Ben kadınsam peki onlar kim?
- GİRİŞ11.01.2012 08:47
- GÜNCELLEME11.01.2012 08:47
Kars’tayım. Ama hala Ardahan’dayım. Kars’a gelmeden önce üç gece geçirdim Ardahan’da. Eksi on dokuz derecede Çıldır Gölü’nün üzerinde yürüdüm. Otuz santim kalınlığındaki buzu kırarak gölden balık tutan çocukları izledim. Buraya kadar Batı’dan gelen birisi için manzara tam bir macera. Ta ki insanlarla Ardahan soğuğunda sıcak temasa geçene kadar.
İşte Ardahan’ın bu can yakan soğuğunda daha da can yakan bir manzaraya bir köy evinde rastladım. Çıldır Gölü’nde gördüğüm o uçsuz bucaksız manzarayı arkama alıp bir köy evine hem ısınmak hem de tuvalet molası vermek için girdim. Kucağında bir bebekle salonda sağ sol yapan genç bir kadının haricinde yaşlıca bir kadın daha vardı. Kimsin, nerden geliyorsun gibisinden soru fasıllarını geçtikten sonra izin isteyip lavaboya doğru gittim. İşte kadınlığın hazin hikayesi de benim için orada başladı.
Kapıdan tam çıkmak üzereyken salonda kucağında bebekle gördüğüm genç kadın çıkmama fırsat vermeden benimle birlikte lavaboya girdi. Arkamızdan da kapıyı kapatır kapatmaz bana dönerek: “Abla buralara kadar gelmişsin madem sadece Ardahan’ı değil Ardahan’ın kadınlarını da yaz. Bizim çilemizi yaz.” deyince şaşkınlıktan sadece “Neymiş Ardahanlı kadınların çilesi?” diyebildim. Zaten kadının anlatması için de bir şey sormama da gerek yoktu. Kadın çoktan hazırdı gözlerindeki hüznü anlatmaya.
Kocasının kendisini aile büyükleri nedeniyle dövdüğünü anlatmaya başladı. O sırada “Kocanı seviyor musun?” diye sordum. Gözlerindeki hüzün daha da derinleşti ve “Abla yaşım gelmişti.
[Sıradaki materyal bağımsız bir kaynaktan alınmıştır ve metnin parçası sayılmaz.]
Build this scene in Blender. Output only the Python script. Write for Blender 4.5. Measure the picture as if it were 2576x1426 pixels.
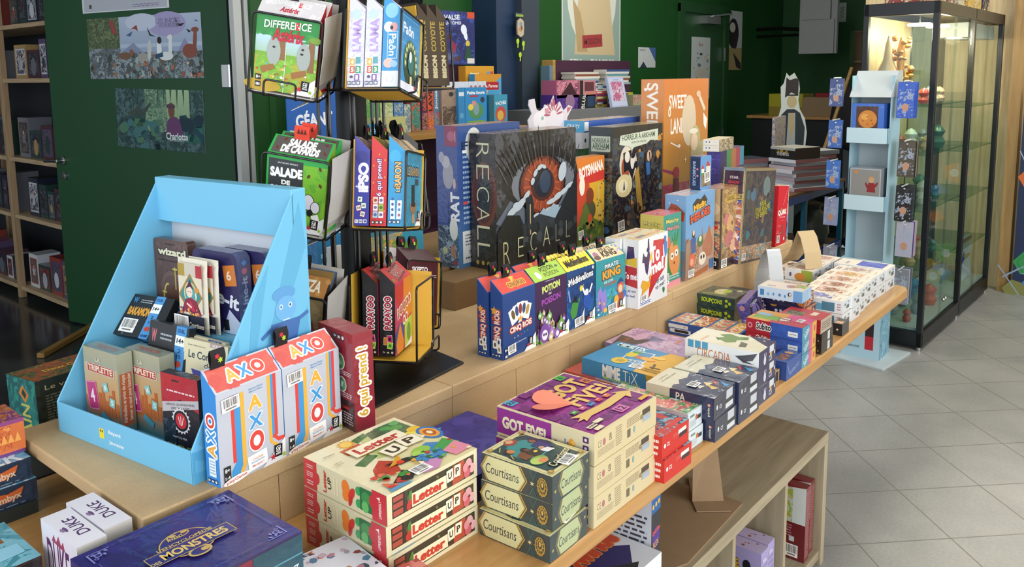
import bpy, math, random
import numpy as np
from mathutils import Vector, Matrix, Euler
for _o in list(bpy.data.objects): bpy.data.objects.remove(_o)
SC = bpy.context.scene; COL = SC.collection
# ---------------------------------------------------------------- camera
cam = bpy.data.objects.new('camera', bpy.data.cameras.new('camera')); COL.objects.link(cam)
cR = Vector((0.6362394, -0.7714187, -0.0106111)); cU = Vector((0.1075413, 0.0750598, 0.9913632)); cF = Vector((0.7639596, 0.6318854, -0.1307153))
cm = Matrix((cR, cU, -cF)).transposed().to_4x4(); cm.translation = Vector((0, 0, 1.6)); cam.matrix_world = cm
cam.data.sensor_width = 36; cam.data.lens = 2064.7/2576*36; cam.data.shift_y = (460-713)/2576
cam.data.clip_start = .02; cam.data.clip_end = 100
SC.camera = cam
# ---------------------------------------------------------------- daylight and exposure
SC.view_settings.view_transform = 'Standard'; SC.view_settings.look = 'None'
SC.view_settings.gamma = 1; SC.view_settings.use_curve_mapping = False; SC.view_settings.exposure = 0.62
SC.cycles.transparent_max_bounces = 40
W = bpy.data.worlds.new('daylight'); SC.world = W; W.use_nodes = True
W.node_tree.nodes['Background'].inputs[0].default_value = (0.86, 0.93, 1.0, 1)
W.node_tree.nodes['Background'].inputs[1].default_value = 0.9
_s = bpy.data.lights.new('sun', 'SUN'); _s.energy = 3.2; _s.angle = math.radians(3); _s.color = (1, .93, .82)
_so = bpy.data.objects.new('sun', _s); COL.objects.link(_so); _so.rotation_euler = (math.radians(63), 0, math.radians(0))
def area(name, loc, target, sx, sy, power, col=(1, 1, 1)):
    l = bpy.data.lights.new(name, 'AREA'); l.shape = 'RECTANGLE'; l.size = sx; l.size_y = sy; l.energy = power; l.color = col
    o = bpy.data.objects.new(name, l); COL.objects.link(o); o.location = loc
    o.rotation_euler = (Vector(target)-Vector(loc)).to_track_quat('-Z', 'Y').to_euler(); return o
area('shopfront_daylight', (1.2, -3.6, 2.1), (2.6, 1.2, .6), 6.0, 2.4, 150, (1, .98, .96))
area('side_daylight', (-2.6, 1.0, 2.2), (2.2, 1.4, .8), 4.0, 2.2, 46, (.9, .95, 1))
area('ceiling_fill_light', (2.6, .9, 3.35), (2.6, .9, 0), 2.4, .5, 26, (1, .97, .92))  # unseen overhead light above the bench, no fixture built
area('ceiling_fill_light', (5.2, 2.6, 3.35), (5.2, 2.6, 0), 2.0, .5, 26, (1, .97, .92))  # overhead fill, added to brighten the book piles on the blue table
area('ceiling_fill_light', (5.9, .2, 3.35), (5.9, .4, 0), 1.2, .5, 22, (1, .96, .9))  # overhead fill, added to brighten the timber wall by the cabinet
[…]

Başka seçeneğim yoktu. Evlen dediler, evlendim.” dedi. O bu cümleleri derken ben kendi kadınlığıma doğru yolculuk yaptım. Çiçek istiyordum, tek taşa gülümsüyordum ve bütün bu talepleri kadınlığım gereği istediğimi savunuyordum. Genç kadın ise belki hayatında seveceği bir koca istiyordu. Aynı yatağı paylaştığı, kendisine çocuk verdiği adama ne kadar da yabancıydı. Defalarca sormama rağmen bir türlü kocamı seviyorum demedi. Belki de onun derdi kocasını sevmek bile değildi. Onun derdi daha çok özgür olmaktı. Çünkü evliliğine artık boyun eğmiş gözüküyordu.
Evliliğine boyun eğmesi de kendi ailesinin de onu çaresiz bırakmasına bağlıydı. Eğer ailesinin yanına dönerse kucağındaki bebeğini eşine bırakması gerektiğini ve küçücük yavrusunu nasıl bırakabileceğini bana soruyordu. Ben kendi kadınlığımı ve onun kadınlığını sorgulamaya devam ederken o besbelli kadınlığını çoktan unutmuştu. O daha çok insanlığının peşindeydi. Yarın bir gün çocuğu okula gidince özgürce yavrusunun öğretmeniyle konuşabilmeyi istiyordu. Evin dışına çıktığında bir erkeğin gözünde, kadından daha çok insan gibi görünmeyi istiyordu. Çünkü o “Sen kadınsın” söyleminden yeterince bıkmıştı.
İşte Ardahan ‘da karşılaştığım bu manzara beni bir türlü Kars’a getirmedi. O kadınlığından çoktan vazgeçmişti ve bu vazgeçiş artık umurunda bile değildi. Tek istediği cinsiyet ayrımı yapılmaksızın herkes gibi özgür olabilmekti. Yoksa kocasını sevip sevmemek pek onun derdi değildi. Çünkü o kadın olduğunun bile farkında değildi. Bir kadının severek evlenmesi gerektiğini bilmiyordu ki kadınlığın derdine düşsün. Onun derdi sadece okula gidip özürce çocuğunun öğretmeniyle konuşmak, evladına veli olabilmek.